TALK A LITTLE ABOUT THE BUMP WITH JIMMIE JOHNSON? “After I see it on TV, I could analyze it for you, but I don’t have any idea what the hell happened. We were swerving at each other a little bit. If I had to just recollect as to what I think happened, I think Dale Jr. and he might have got together, and then he hit me, or else Dale Jr. hit me. Somebody hit me and then Jimmie hit me. I don’t think I ever changed direction, I think I was going straight when it all happened. I know we kind of came together leaving the tri-oval a little, and then I got my car straight and then for some reason we came back together. Hell, I don’t even remember how we got the lead. I don’t remember passing Mark [Martin] and the 97 [Kurt Busch]. They were ahead of me, and then I was leading. It’s just very tense and it all happens very fast, and you’re in a zone, and you’re just really into what you’re doing.”

JUNIOR SAID THAT YOU KNEW ALL HIS TRICKS. ANYTHING TO THAT? “I felt pretty confident about my situation. The main thing, as a driver, I was thinking sitting over on the backstretch is, to win this race, it’s not going to take an action from me, it’s going to take a reaction, just to react to what they were doing. I didn’t really have a plan, because my whole plan hinged on what Junior and Gordon or those guys behind us did. I know everything there is to know about this gig, I believe, so I wasn’t scared, I wasn’t intimidated, I wasn’t worried. I was just thinking, whatever they do, I’ll deal with it then.”

HOW DO YOU AS A DRIVER HAVE AN ACCIDENT LIKE ELLIOTT SADLER DID AND THEN CONTINUE TO DO WHAT YOU DO? “Fortunately, I didn’t see Elliott’s accident and I didn’t know he turned over. You just know that obviously we are risk-takers as a group and we feel like we do everything we can to be safe inside our cars before the race ever starts. I tell everyone all the time that one of the things that drives me craziest in this world is if someone says, ‘it’s going to rain next Thursday.’ Well, OK, great, if it does, we’ll get our umbrella out. I don’t worry about stuff I can’t do anything about.
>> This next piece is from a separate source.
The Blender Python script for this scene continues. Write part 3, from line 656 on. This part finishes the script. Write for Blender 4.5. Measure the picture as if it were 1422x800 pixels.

When I start at race here at Daytona or Talladega, I figure that the chances are better than 50-50 or maybe even 75-25 that I ain’t gonna wreck. I’m going to be able to miss all the wrecks and finish, so I’m not going to worry about a 25-percent chance of rain or a 25-percent chance of wreckin’. I just don’t live my life that way. You just work and put so much trust in Slugger and your team and then you trust that whatever God’s will is, that’s how it’ll turn out.”

WITH ALL OF YOUR VICTORIES COMING AT RESTRICTOR-PLATE TRACKS, IS THERE A THOUGHT THAT YOU’D LIKE TO WIN ON ANOTHER TRACK? “I want to win everywhere. If I get hung up on Daytona and Talladega for the next four or five years, you’re not going to see me be too worried about it. I think Slugger knows that I can win anywhere, and the drivers in the garage area know that I can win anywhere and I know that I can win anywhere. It’s people’s job to try and say, ‘hey, look, he hasn’t won anywhere but a plate race, he must not know how to do that other stuff.’ I went 0-for-462 and didn’t win anywhere, and I got told for a long time I didn’t know how to do anything right. So now, at least I can do restrictor-plates right. I’ve got that going for me.”

SLUGGER LABBE: “Michael had the race in New Hampshire pretty much won, and we let him down as a team in the pits by leaving the gas can in there. Michael can drive; he had that race almost won. We just didn’t finish our job to seal the deal. We just have to keep working with him and give him good stuff.”